Monday, January 09, 2012

"Mayday! Mayday! Mayday! ..... Captain, send the Emergency Response Team NOW!"


Shannon Benoit reads a book to daughter Hailey
Police sent to 5-year-old's home to collect overdue library books
By Howard Portnoy
Wednesday, January 4, 2012


The sleepy town of Charlton, in central Massachusetts, is your more-or-less typical New England hamlet. There is little to distinguish it from neighboring communities save for the presence of a local celebrity of sorts, John “Grizzly” Adams, who is buried in its Bay Path Cemetery. Another of Charlton’s claims to fame is the national notoriety its library attained in 1906, when it banned Mark Twain’s short story “Eve’s Diary.”

Now the Charlton Free Library is in the news again, this time for siccing the police on a scofflaw who failed to return a couple of books she borrowed in a timely fashion.

Upon seeing Police Sergeant Dan Dowd at the door of her home, the miscreant, Hailey Benoit, burst into tears. The principal reason for that reaction is Benoit’s age: She is five years old.

Hailey’s mom, Shannon, told CBS News Boston that sending the police to recover a library fine “was way overboard.” She compared the action to “pounding a ten penny nail with a sledge hammer.”

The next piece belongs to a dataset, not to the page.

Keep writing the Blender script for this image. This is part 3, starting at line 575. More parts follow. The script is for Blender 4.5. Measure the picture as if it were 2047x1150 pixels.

The police sergeant who was dispatched to the scene is inclined to agree:
Nobody wanted to, on this end, to get involved in it. But the library contacted us, and the chief delegated, and apparently I was one of the low men on the totem pole.
Nevertheless, he did the job he was sent to do. He retrieved the overdue books and returned them to the library. He also roughed up the little girl a bit to make sure she got the message, but other than that no disciplinary action was taken. Hailey’s fears that she was going to be arrested were totally baseless. This time.

In its defense, the library maintains that the law is on its side. Failure to return a library book by its due date is a misdemeanor. In their view, a “friendly reminder” in the form of uniformed member of law enforcement making a house call creates a more favorable impression than “a cold summons to court.”

Shannon Benoit insists that she never received warnings from the library. I would submit that she is mistaken, that she received a warning that neither she nor her daughter will soon forget. Mr. Bookman was unavailable for comment.